I have been taught slightly differently. In the end, I don't think there is one right answer, but here's my speech:
- There's the perpetrator.
- I will sign a complaint against him (or her).
- There is the physical evidence. (Point out any, including weapons dropped.)
- There are the witnesses. (Point them out.)
- I will cooperate fully in your investigation after I have consulted with my lawyer.
At this point, I shut up.
As for scenarios, no two are ever the same. Getting involved as a third person is risky. Two stories I've heard, the first one true, the second, only hypothetical, but possible:
1) A man with his family saw a big man [not in a car] fighting with a woman in a car in the parking lot. He did not interfere other than be a good witness. Car jacking? Domestic assault? Early stages of rape/kidnapping? Nope. The woman got away, dragging the man and injuring him. Turns out she had just robbed the store of $1000 worth of jewelry and he was an off-duty cop.
2) (Not true, yet) Man comes upon a woman being sexual assaulted. He draws on the attacker, causing said attacker to release the victim. She runs away and he doesn't know her.
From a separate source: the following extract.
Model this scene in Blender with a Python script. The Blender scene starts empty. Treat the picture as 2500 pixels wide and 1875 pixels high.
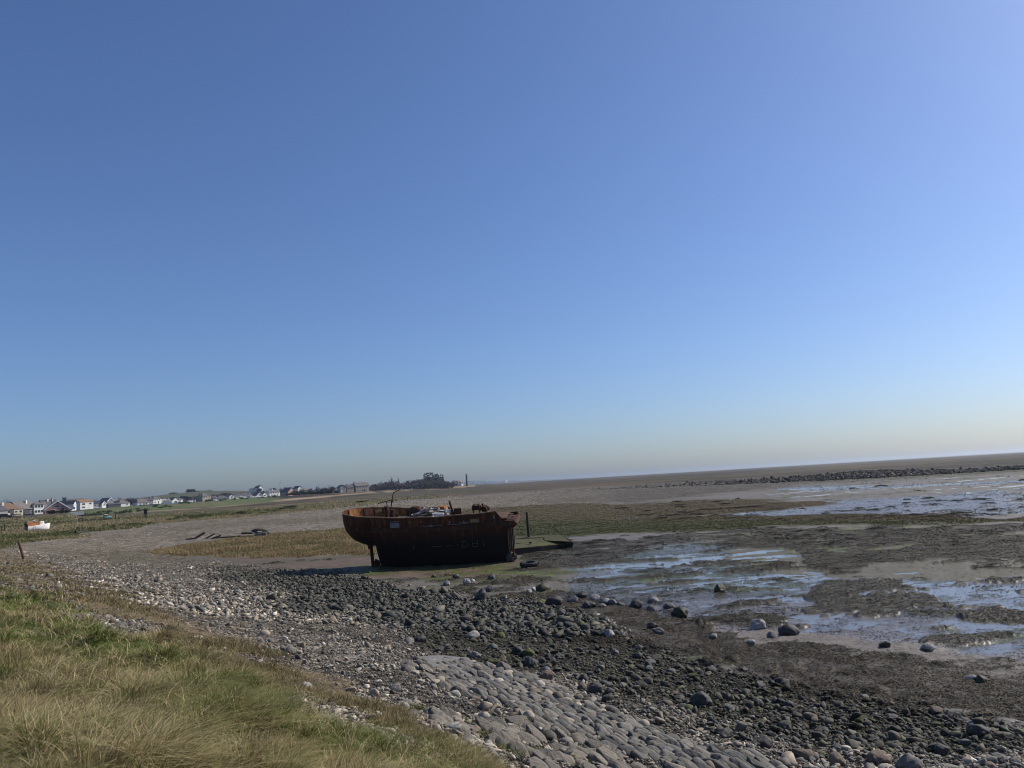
import bpy, math, random
import numpy as np
from mathutils import Vector, Matrix

random.seed(7)
RNG = np.random.default_rng(11)
S = bpy.context.scene
COL = S.collection

# ------------------------------------------------------------------ camera
FPX, PITCH, ROLL, CAMZ = 1878.0, math.radians(7.23), math.radians(3.41), 5.5   # focal length for a 2500 px wide frame
FW = np.array([0.0, math.cos(PITCH), math.sin(PITCH)])
U0 = np.array([0.0, -math.sin(PITCH), math.cos(PITCH)])
X0 = np.array([1.0, 0.0, 0.0])
RT = math.cos(ROLL) * X0 - math.sin(ROLL) * U0
UP = math.cos(ROLL) * U0 + math.sin(ROLL) * X0
cam_data = bpy.data.cameras.new('camera')
cam_data.sensor_width = 36.0
cam_data.lens = 36.0 * FPX / 2500.0
cam_data.clip_start = 0.1
cam_data.clip_end = 40000.0
cam = bpy.data.objects.new('camera', cam_data)
COL.objects.link(cam)
cam.matrix_world = Matrix(((RT[0], UP[0], -FW[0], 0), (RT[1], UP[1], -FW[1], 0), (RT[2], UP[2], -FW[2], CAMZ), (0, 0, 0, 1)))
S.camera = cam

# ------------------------------------------------------------------ sun and sky
SUN_AZ, SUN_EL = math.radians(65.0), math.radians(38.0)      # azimuth clockwise from +Y
SUN_DIR = Vector((math.sin(SUN_AZ) * math.cos(SUN_EL), math.cos(SUN_AZ) * math.cos(SUN_EL), math.sin(SUN_EL)))
world = bpy.data.worlds.new('World')
S.world = world
world.use_nodes = True
wn = world.node_tree
bg = wn.nodes['Background']
sky = wn.nodes.new('ShaderNodeTexSky')
sky.sky_type = 'NISHITA'
sky.sun_disc = False
sky.sun_elevation = SUN_EL
sky.sun_rotation = SUN_AZ
sky.altitude = 0.0
sky.air_density = 1.0
sky.dust_density = 1.0
sky.ozone_density = 4.0
cool = wn.nodes.new('ShaderNodeMix')                    # camera white balance: cooler than the raw sky
cool.data_type = 'RGBA'; cool.blend_type = 'MULTIPLY'; cool.inputs[0].default_value = 1.0
cool.inputs[7].default_value = (0.885, 1.005, 1.265, 1)
wn.links.new(sky.outputs[0], cool.inputs[6])
wn.links.new(cool.outputs[2], bg.inputs[0])
bg.inputs[1].default_value = 0.092
sun_data = bpy.data.lights.new('sun', 'SUN')
sun_data.energy = 5.0
sun_data.angle = math.radians(0.53)
sun_data.color = (1.0, 0.93, 0.83)
sun = bpy.data.objects.new('sun', sun_data)
COL.objects.link(sun)
sun.rotation_euler = (-SUN_DIR).to_track_quat('-Z', 'Y').to_euler()
S.view_settings.view_transform = 'Standard'
S.view_settings.look = 'None'
S.view_settings.exposure = 0.0
S.view_settings.gamma = 1.0
S.view_settings.use_curve_mapping = False
S.render.engine = 'CYCLES'
S.cycles.max_bounces = 6
S.cycles.transparent_max_bounces = 6
S.cycles.volume_bounces = 0
S.cycles.use_denoising = True
S.cycles.filter_width = 1.0

# ------------------------------------------------------------------ projecting between the photograph's frame and the ground
def ray(u, v):
    d = RT * (u - 1250.0) - UP * (v - 937.5) + FW * FPX
    return d

def at_z(u, v, z):
    """world x, y where the sight line of frame point (u, v) meets height z"""
    d = ray(u, v)
    t = (z - CAMZ) / d[2]
    return d[0] * t, d[1] * t

def at_d(u, v, dist):
    """world point on the sight line at horizontal distance dist"""
    d = ray(u, v)
    t = dist / math.hypot(d[0], d[1])
    return Vector((d[0] * t, d[1] * t, CAMZ + d[2] * t))

def to_uv(x, y, z):
    zz = z - CAMZ
    a = x * RT[0] + y * RT[1] + zz * RT[2]
    b = x * UP[0] + y * UP[1] + zz * UP[2]
    c = x * FW[0] + y * FW[1] + zz * FW[2]
    c = np.where(c < 0.05, 0.05, c)
    return 1250.0 + FPX * a / c, 937.5 - FPX * b / c

# ------------------------------------------------------------------ noise
def _hash(ix, iy, seed):
    h = (ix.astype(np.int64) * 374761393 + iy.astype(np.int64) * 668265263 + seed * 1442695041) & 0xFFFFFFFF
    h = ((h ^ (h >> 13)) * 1274126177) & 0xFFFFFFFF
    h = h ^ (h >> 16)
    return (h & 0xFFFFFF).astype(np.float32) / 16777216.0

def vnoise(x, y, seed=0):
    xf, yf = np.floor(x), np.floor(y)
    ix, iy = xf.astype(np.int64), yf.astype(np.int64)
    fx, fy = (x - xf).astype(np.float32), (y - yf).astype(np.float32)
    fx = fx * fx * fx * (fx * (fx * 6 - 15) + 10)
    fy = fy * fy * fy * (fy * (fy * 6 - 15) + 10)
    a = _hash(ix, iy, seed); b = _hash(ix + 1, iy, seed)
    c = _hash(ix, iy + 1, seed); d = _hash(ix + 1, iy + 1, seed)
    return (a + (b - a) * fx) * (1 - fy) + (c + (d - c) * fx) * fy

def fbm(x, y, seed=0, octv=4, gain=0.5, lac=2.03):
    """roughly -1..1"""
    s = np.zeros(np.shape(x), np.float32); amp = 1.0; tot = 0.0
    for o in range(octv):
        s += amp * (vnoise(x * 0.8 + y * 0.6, y * 0.8 - x * 0.6, seed + o * 17) * 2 - 1)
        tot += amp; amp *= gain; x = x * lac + 3.7; y = y * lac - 1.3
    return s / tot * 1.6

def sstep(a, b, x):
    t = np.clip((x - a) / (b - a), 0, 1)
    return t * t * (3 - 2 * t)

# ------------------------------------------------------------------ terrain height
_CP = [  # frame point and height of the ground there
 (0,1875,3.85),(500,1875,3.55),(1000,1875,2.8),(1230,1875,2.25),(1600,1875,1.3),(1900,1875,.8),(2500,1875,.35),
 (0,1650,3.75),(300,1700,3.6),(700,1750,3.15),(1000,1760,2.45),
 (0,1430,3.3),(300,1520,3.1),(600,1640,2.8),(850,1700,2.4),
 (0,1345,2.5),(200,1410,2.2),(450,1490,2.05),(700,1560,1.85),(1000,1625,1.65),(1150,1700,1.6),
 (300,1400,1.4),(600,1440,1.0),(900,1500,.85),(1200,1560,.7),(1500,1640,.6),(1800,1700,.5),(2200,1780,.35),
 (300,1360,.6),(600,1390,.15),(900,1395,.05),(1200,1450,.05),(1500,1460,.05),(1700,1530,.05),(2000,1560,.05),(2500,1650,.05),
 (1000,1375,0),(1300,1380,0),(1500,1400,0),(2000,1400,0),(2500,1450,0),(2500,1300,0),(2000,1300,0),(1600,1300,0),(700,1370,.05),
 (2500,1200,0),(2200,1200,0),(1900,1215,0),
 (150,1330,1.6),(400,1310,1.0),(700,1290,.6),(1000,1270,.3),(1300,1240,.2),
 (450,1345,.3),(700,1330,.2),(880,1320,.15),
 (0,1300,1.9),(86,1297,1.8),(300,1275,1.9),(560,1255,1.9),(800,1235,1.85),(1050,1215,1.75),(1350,1197,1.6),(1700,1178,1.6),(2100,1153,1.8),(2500,1127,2.0),
 (1560,1230,.15),(2000,1178,.12),(2500,1145,.2),
]
_pts = []
for u, v, z in _CP:
    x, y = at_z(u, v, z)
    _pts.append((math.atan2(x, y), math.log(math.hypot(x, y)), z))
for th in (-44, -30, -18, -6, 6, 18, 30, 44):
    a = math.radians(th)
    _pts += [(a, math.log(330), 1.25 if th > -28 else 1.6), (a, math.log(700), 1.3), (a, math.log(1.5), 3.9)]
for th in (44,):
    a = math.radians(th)
    _pts += [(a, math.log(12), .35), (a, math.log(40), 0), (a, math.log(110), 0), (a, math.log(255), 2.0)]
a = math.radians(-44)
_pts += [(a, math.log(12), 3.7), (a, math.log(40), 3.1), (a, math.log(130), 2.2)]
_P = np.array(_pts)
_TH = 3.0
def _phi(r2):
    return np.where(r2 > 1e-12, 0.5 * r2 * np.log(np.maximum(r2, 1e-12)), 0.0)
_q = np.stack([_P[:, 0] * _TH, _P[:, 1]], 1)
_n = len(_q)
_K = _phi(((_q[:, None] - _q[None]) ** 2).sum(2)) + np.eye(_n) * 2e-3
_A = np.zeros((_n + 3, _n + 3)); _A[:_n, :_n] = _K
_A[:_n, _n] = 1; _A[:_n, _n + 1:] = _q; _A[_n, :_n] = 1; _A[_n + 1:, :_n] = _q.T
_W = np.linalg.solve(_A, np.concatenate([_P[:, 2], [0, 0, 0]]))

_VU = [-400, 0, 140, 200, 360, 520, 680, 820, 1000, 1130, 1180, 1240]
_VZ = [3.1, 3.2, 3.3, 3.9, 4.2, 4.5, 4.7, 4.7, 4.4, 4.2, 2.6, 1.3]         # village terrace
_VA = [280, 285, 300, 400, 440, 460, 520, 590, 700, 780, 850, 900]         # where the bank starts
_VB = [312, 318, 335, 440, 490, 520, 590, 680, 820, 900, 980, 1100]        # where it is level again
_HU = [-600, 0, 200, 330, 420, 480, 560, 640, 760, 900, 1010, 1100]
_HZ = [3, 5.5, 9, 15.5, 19.5, 21, 19.5, 15, 11, 8, 4, 1.3]            # low green hill behind
_VT = np.array([math.atan2(ray(u, 1230)[0], ray(u, 1230)[1]) for u in _VU])
_HT = np.array([math.atan2(ray(u, 1230)[0], ray(u, 1230)[1]) for u in _HU])

def base_height(x, y):
    x = np.asarray(x, np.float64); y = np.asarray(y, np.float64)
    sh = x.shape; x = x.ravel(); y = y.ravel()
    out = np.empty(len(x))
    for i in range(0, len(x), 60000):
        xs, ys = x[i:i + 60000], y[i:i + 60000]
        th0 = np.arctan2(xs, ys); r = np.hypot(xs, ys)
        th = np.clip(th0, math.radians(-44), math.radians(44))
        lr = np.log(np.clip(r, 1.5, 700))
        q0, q1 = th * _TH, lr
        acc = _W[_n] + _W[_n + 1] * q0 + _W[_n + 2] * q1
        for k in range(_n):
            acc += _W[k] * _phi((q0 - _q[k, 0]) ** 2 + (q1 - _q[k, 1]) ** 2)
        acc = np.clip(acc, 0.0, 4.0)
        acc = np.where(r > 420, acc + (1.3 - acc) * sstep(420, 650, r), acc)
        vz = np.interp(th0, _VT, _VZ); va = np.interp(th0, _VT, _VA); vb = np.interp(th0, _VT, _VB)
        hz = np.interp(th0, _HT, _HZ)
        k = sstep(0, 1, (r - va) / (vb - va)) * (th0 < _VT[-1])
        acc = np.where(k > 0, acc + (np.maximum(vz, acc) - acc) * k, acc)
        k = sstep(800, 1500, r) * (th0 < _HT[-1])
        acc = acc + np.maximum(hz - acc, 0) * k
        back = sstep(math.radians(80), math.radians(125), np.abs(th0)) * (1 - sstep(250, 900, r))
        acc = acc + (3.9 - acc) * back
        out[i:i + 60000] = acc
    return out.reshape(sh)

def ground_z(x, y):
    return float(base_height(np.array([x]), np.array([y]))[0])

def on_ground(u, v):
    """world point where the sight line of frame point (u, v) meets the ground"""
    d = ray(u, v)
    hl = math.hypot(d[0], d[1])
    rr = np.exp(np.linspace(math.log(2.5), math.log(6000), 3000))
    xs, ys = d[0] / hl * rr, d[1] / hl * rr
    diff = CAMZ + d[2] / hl * rr - base_height(xs, ys)
    i = int(np.argmax(diff < 0)) if (diff < 0).any() else len(rr) - 1
    return Vector((xs[i], ys[i], base_height(xs[i:i + 1], ys[i:i + 1])[0]))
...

She won't come back and say anything, perhaps from fear or embarrassment, perhaps cultural taboos. Cops pull up and the attacker yells to them about some crazy drew a gun on him for no reason. Man's word against the attacker's and the cops see Man holding gun.
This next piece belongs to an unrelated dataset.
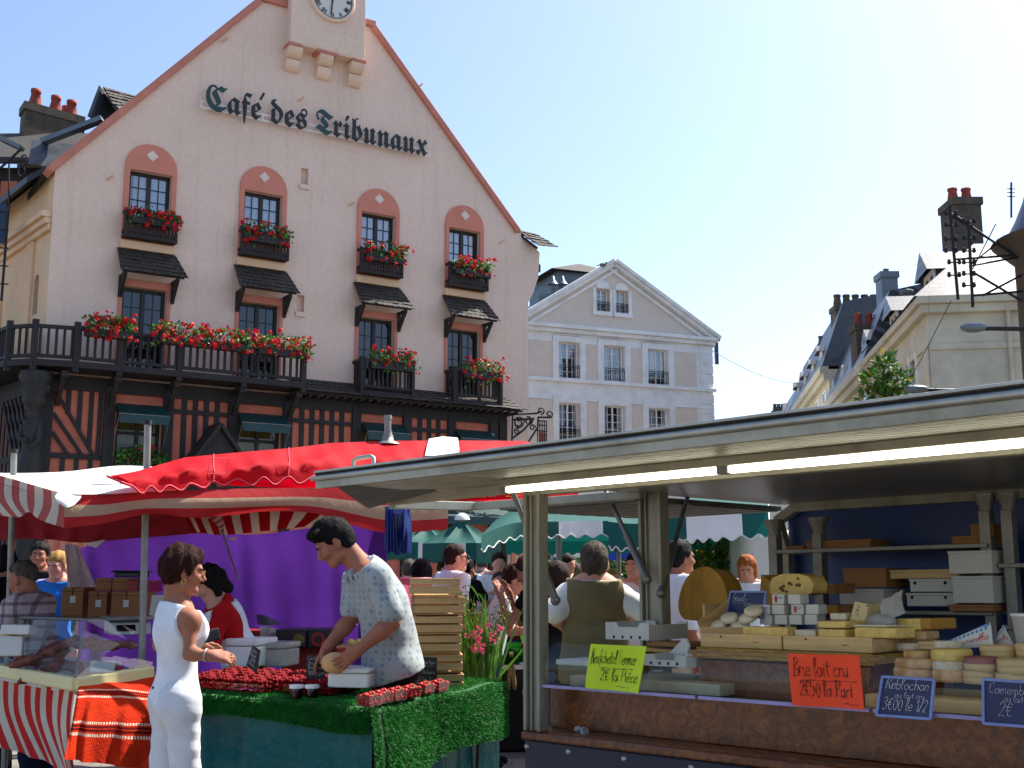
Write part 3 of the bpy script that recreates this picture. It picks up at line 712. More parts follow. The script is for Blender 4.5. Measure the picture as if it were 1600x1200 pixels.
# carved corner figure on its column
b = MB(); cb = CF.w(-8.62, -.35, 0)
prof = [(.34, 5.95), (.36, 5.8), (.28, 5.7), (.3, 5.55), (.22, 5.45), (.26, 5.3), (.2, 5.2), (.12, 5.12), (.14, 5.0), (.1, 4.92), (.2, 4.85), (.24, 4.6), (.19, 4.3), (.24, 4.0), (.28, 3.7), (.22, 3.62), (.3, 3.55), (.26, 3.35), (.14, 3.2), (.16, .3)]
b.lathe(prof[::-1], cb, 14)
for a in range(0, 360, 45): b.ball(cb + V((.26 * math.cos(math.radians(a)), .26 * math.sin(math.radians(a)), 5.62)), (.07, .07, .1), 6, 4)
b.ball(cb + V((0, -.03, 5.04)), (.1, .11, .14)); b.tube([cb + V((-.18, -.1, 4.75)), cb + V((-.2, -.2, 4.45)), cb + V((.02, -.26, 4.4))], .06, 8); b.tube([cb + V((.18, -.1, 4.75)), cb + V((.22, -.2, 4.4)), cb + V((.1, -.26, 4.25))], .06, 8)
b.build('carved_corner_post', mat('carved_oak', (40, 40, 38), .7, 0, .3, 6, .5, 20, .02), cafe)
# side wall going back on the left
b = MB(SFa.M); hl = [(-1.1, 7.5), (-.75, 7.5), (-.75, 8.3)] + [(-.925 + .175 * math.cos(a), 8.3 + .17 * math.sin(a)) for a in [math.pi * i / 8 for i in range(1, 8)]] + [(-1.1, 8.3)]
b.holed([(-9, 0), (0, 0), (0, 10.85), (-9, 10.85)], [hl], .2); b.build('side_wall', MT['ochre'], cafe)
b = MB(SFa.M); b.box((-1.2, .12, 7.4), (-.6, .14, 8.6)); b.build('side_window', MT['glassdark'], cafe)
b = MB(SFa.M)
for z, o in ((9.35, .1), (9.5, .18), (9.65, .26)): b.box((-9, -o, z), (-.05, 0, z + .14))
for u in (-1.7, -4): b.box((u, -.06, 6.2), (u + .5, 0, 9.35))
b.build('side_cornice', MT['ochre'], cafe, .01)
b = MB(SFa.M); b.box((-9, -.04, .5), (-.1, 0, 6.0)); b.build('side_infill', MT['brickor'], cafe)
b = MB(SFa.M); b.box((-9, -.1, 5.6), (0, 0, 6.02)); b.box((-9, -.1, 4.1), (0, 0, 4.25)); b.box((-9, -.1, .3), (0, 0, .9))
for k in range(16): u = -.15 - k * .32; b.box((u - .07, -.08, .9), (u + .07, 0, 5.6))
for k in range(5): b.bar((-.3 - k * .3, -.06, 4.3), (-1.3 - k * .3, -.06, 5.6), .07, .1, (0, -1, 0))
b.build('side_timber', MT['timber'], cafe)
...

A personal scenario I almost experienced: I was just getting out of a meeting at a restaurant in a strip center last Oct. I stayed behind to talk for a few minutes with the property manager. Then I wondered down the center to a Party City store to check out their Halloween decorations. On the way, I notice some police in the parking lot, but didn't think anything of it at the time.
When I got to the door, it didn't open. I checked my phone and their hours sign and it was still open. I tried the door again and an employee shouted at me that they were closed. Strange. As I passed along the info to a few other people behind me who were headed there, one of the employees, a teenage girl, came and walked down the center. She was visibly upset/distressed and said as she passed us they were just robbed at gunpoint 2 minutes ago. Had I not stopped to chat, I would have been in the store when it happened. Yes, I'm a HLH, and I was CCing.
I thought hard about that. What should I have done? One can never truly tell until it happens, but I eventually settled on this: The store management is probably more concerned about lawsuits if people get injured (my fault, robber's fault, doesn't matter) than the money lost. Therefore, they would not want me to interfere. So long as the robber was only threatening violence at others, I should not draw or give any indication I am carrying. I would click the safety off if I could without being noticed however.
If I was far enough back from the cashier, as I likely would have been in the aisles, then I would get on my cell and dial 911. Part of me wonders if I should have let the robber see me on my cell. Might he have then threatened me, or worse, fired off a shot at me, giving me every reason to draw and shoot, or might he have decided time was not on his side and run, possibly aborting the robbery. Safety me says stay hidden, but then would I be able to live with myself. I don't have an answer to that.